• Yesterday FDA released a guidance document which lays out the Agency’s plan to help increase the supply of infant formula in the U.S through the exercise of its enforcement discretion for certain non-compliant infant formula. FDA will consider exercising enforcement discretion on a case-by-case basis and will ensure that any non-compliant infant formula that it allows to be introduced into interstate commerce under this policy will be safe and nutritionally adequate.
  • Infant formula manufacturers (both domestic and foreign) who would like FDA to exercise enforcement discretion should provide FDA with the following information:

Product Information

    • Product name and other identifying information (e.g., batch numbers, UPCs).
    • Countries in which product currently is being marketed and length of time marketed.
    • Quantity of product intended to be introduced into the U.S. (in weight at least).
    • Whether product is in current inventory. If yes, then provide “use by” date, and if not, provide date of import or introduction into interstate commerce.
    • Name/location of facilities where the specified batches are made.
    • Distribution plans (if available).
    • List of all ingredients (by weight).
    • Copy of product label.
    • Description of all packaging.
    • Test results for nutrients levels from the most recent batches produced at each facility.
    • Cronbacter and salmonella spp. test results for the most recent batches produced at each facility.

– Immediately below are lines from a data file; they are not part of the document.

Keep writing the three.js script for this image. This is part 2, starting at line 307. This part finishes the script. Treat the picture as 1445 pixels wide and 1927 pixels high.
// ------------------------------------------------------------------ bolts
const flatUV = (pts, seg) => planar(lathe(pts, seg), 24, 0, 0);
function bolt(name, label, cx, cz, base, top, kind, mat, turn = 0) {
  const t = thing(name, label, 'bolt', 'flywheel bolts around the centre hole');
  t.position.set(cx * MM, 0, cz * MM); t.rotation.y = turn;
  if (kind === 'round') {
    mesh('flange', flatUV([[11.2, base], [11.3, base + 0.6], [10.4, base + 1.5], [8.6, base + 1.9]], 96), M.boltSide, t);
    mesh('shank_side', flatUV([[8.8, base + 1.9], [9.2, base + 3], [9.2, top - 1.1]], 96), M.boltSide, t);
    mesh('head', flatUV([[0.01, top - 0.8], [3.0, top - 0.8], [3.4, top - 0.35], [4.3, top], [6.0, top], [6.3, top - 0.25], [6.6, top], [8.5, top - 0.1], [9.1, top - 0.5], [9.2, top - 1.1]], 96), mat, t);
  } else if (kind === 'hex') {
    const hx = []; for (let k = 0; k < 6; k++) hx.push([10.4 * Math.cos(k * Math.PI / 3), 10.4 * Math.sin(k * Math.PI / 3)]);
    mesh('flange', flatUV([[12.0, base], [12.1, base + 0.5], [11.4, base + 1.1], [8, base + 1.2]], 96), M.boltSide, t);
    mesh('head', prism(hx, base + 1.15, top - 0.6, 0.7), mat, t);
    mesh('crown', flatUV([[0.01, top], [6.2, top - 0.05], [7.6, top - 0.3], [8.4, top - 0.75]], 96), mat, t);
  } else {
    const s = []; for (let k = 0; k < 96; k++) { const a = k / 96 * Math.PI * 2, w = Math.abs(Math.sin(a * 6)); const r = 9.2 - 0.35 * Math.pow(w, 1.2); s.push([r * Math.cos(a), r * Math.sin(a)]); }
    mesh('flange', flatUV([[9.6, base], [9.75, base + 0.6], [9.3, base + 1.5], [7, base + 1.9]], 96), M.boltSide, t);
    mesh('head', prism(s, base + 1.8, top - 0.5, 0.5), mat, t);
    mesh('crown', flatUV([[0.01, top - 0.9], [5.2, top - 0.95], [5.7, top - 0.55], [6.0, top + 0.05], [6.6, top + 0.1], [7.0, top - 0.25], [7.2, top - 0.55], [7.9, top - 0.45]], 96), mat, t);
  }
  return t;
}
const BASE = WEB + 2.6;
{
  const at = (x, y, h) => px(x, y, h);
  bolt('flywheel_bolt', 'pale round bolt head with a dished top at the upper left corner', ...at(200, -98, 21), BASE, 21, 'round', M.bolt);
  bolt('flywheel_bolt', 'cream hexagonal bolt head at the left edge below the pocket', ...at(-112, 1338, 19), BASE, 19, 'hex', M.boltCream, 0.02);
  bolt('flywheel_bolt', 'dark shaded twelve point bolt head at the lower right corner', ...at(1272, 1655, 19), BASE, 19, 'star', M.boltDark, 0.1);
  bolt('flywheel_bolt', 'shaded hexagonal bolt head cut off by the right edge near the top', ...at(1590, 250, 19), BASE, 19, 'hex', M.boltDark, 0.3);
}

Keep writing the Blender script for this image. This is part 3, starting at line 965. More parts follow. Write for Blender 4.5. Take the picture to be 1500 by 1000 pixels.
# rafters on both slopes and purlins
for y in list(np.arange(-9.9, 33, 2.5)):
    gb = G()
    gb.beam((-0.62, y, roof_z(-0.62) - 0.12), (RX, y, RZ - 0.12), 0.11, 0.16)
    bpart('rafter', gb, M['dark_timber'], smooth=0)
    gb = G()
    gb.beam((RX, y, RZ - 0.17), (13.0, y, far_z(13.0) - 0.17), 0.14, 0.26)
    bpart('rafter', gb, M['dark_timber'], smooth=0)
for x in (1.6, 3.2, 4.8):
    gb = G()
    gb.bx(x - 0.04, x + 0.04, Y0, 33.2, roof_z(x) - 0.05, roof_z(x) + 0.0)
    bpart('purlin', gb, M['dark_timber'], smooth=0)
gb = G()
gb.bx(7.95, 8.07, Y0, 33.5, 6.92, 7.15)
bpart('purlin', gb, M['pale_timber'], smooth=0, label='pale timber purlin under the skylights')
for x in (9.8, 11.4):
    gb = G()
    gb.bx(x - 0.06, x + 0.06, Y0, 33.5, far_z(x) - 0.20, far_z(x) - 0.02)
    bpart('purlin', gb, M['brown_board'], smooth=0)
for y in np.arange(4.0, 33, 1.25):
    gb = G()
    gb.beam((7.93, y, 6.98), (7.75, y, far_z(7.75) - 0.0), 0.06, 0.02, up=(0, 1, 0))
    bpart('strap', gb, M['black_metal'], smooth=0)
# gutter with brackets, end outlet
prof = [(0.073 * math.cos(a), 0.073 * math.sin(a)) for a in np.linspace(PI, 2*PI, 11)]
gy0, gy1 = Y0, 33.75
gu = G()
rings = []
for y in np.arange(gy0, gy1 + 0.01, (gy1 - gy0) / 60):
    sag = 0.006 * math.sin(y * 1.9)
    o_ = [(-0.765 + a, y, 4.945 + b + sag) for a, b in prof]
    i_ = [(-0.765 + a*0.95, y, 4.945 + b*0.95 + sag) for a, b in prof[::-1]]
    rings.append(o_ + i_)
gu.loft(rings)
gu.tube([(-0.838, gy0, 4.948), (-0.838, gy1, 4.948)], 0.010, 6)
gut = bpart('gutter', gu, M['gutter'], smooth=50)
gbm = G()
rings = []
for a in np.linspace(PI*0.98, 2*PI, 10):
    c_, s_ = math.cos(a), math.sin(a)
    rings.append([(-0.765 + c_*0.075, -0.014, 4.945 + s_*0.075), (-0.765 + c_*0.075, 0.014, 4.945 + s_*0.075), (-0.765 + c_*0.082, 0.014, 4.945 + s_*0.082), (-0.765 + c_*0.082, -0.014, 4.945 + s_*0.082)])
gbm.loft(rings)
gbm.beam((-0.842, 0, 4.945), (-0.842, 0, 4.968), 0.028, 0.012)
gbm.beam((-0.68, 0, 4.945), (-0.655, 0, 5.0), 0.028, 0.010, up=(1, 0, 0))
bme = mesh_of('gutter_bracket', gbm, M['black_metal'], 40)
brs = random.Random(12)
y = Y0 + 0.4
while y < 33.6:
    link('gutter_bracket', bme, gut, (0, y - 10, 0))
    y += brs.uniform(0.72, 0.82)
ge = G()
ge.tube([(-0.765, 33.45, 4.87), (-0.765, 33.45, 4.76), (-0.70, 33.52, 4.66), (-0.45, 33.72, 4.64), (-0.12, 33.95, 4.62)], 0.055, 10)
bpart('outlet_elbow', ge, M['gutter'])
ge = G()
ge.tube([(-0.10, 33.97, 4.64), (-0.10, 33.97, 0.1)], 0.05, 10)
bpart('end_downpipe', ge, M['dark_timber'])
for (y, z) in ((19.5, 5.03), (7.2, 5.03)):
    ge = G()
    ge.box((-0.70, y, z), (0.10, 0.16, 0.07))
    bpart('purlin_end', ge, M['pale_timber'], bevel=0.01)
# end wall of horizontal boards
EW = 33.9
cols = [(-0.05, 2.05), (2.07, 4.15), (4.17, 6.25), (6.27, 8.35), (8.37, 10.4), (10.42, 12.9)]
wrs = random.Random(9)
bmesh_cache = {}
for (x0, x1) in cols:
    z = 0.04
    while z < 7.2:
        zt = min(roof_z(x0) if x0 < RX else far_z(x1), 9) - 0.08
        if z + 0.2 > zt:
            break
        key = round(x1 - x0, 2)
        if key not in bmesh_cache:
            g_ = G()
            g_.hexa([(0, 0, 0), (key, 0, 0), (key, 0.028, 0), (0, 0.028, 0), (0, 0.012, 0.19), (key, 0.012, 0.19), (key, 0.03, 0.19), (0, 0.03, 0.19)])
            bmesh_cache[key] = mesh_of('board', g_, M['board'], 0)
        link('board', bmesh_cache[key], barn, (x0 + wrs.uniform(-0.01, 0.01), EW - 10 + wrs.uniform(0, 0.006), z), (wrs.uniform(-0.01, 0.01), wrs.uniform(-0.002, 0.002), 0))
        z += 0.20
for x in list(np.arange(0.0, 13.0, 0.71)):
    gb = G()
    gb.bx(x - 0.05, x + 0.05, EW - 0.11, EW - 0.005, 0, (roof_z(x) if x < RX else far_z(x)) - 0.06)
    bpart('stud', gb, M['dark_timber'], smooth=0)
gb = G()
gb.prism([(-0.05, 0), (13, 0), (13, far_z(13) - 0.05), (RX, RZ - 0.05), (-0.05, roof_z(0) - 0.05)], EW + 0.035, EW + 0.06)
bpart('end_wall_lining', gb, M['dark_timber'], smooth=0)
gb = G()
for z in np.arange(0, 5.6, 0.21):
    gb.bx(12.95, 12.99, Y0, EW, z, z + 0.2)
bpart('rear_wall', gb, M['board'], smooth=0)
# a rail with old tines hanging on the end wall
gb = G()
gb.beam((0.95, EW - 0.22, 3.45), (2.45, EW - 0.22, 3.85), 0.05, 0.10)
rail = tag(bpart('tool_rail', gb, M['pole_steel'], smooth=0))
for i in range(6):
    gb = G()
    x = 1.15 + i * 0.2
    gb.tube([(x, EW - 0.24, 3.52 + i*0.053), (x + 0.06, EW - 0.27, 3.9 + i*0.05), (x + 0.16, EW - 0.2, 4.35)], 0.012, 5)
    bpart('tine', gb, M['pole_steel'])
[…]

Information for each Manufacturing Facility

    • Certification that the manufacturer has established CGMP to prevent adulteration.
    • Process flow diagram and written narrative which includes heating and processing conditions and critical control points.
    • FDA food facility registration number (as applicable).
    • If the facility has not received an FDA inspection, information regarding inspections by other government authorities or auditors.
  • FDA states that requests for enforcement discretion relating to items that may pose a safety concern (e.g., low levels of a critical nutrient or a failure to clearly identity food allergens) will be scrutinized and may not be appropriate candidates for enforcement discretion. In contrast, FDA cites a label that provides nutrients in the wrong order as a type of deficiency that would be a good candidate for enforcement discretion.
  • The guidance is in effect until November 14, 2022, but FDA will evaluate whether an extension is necessary. Requests for enforcement discretion should be sent to [email protected].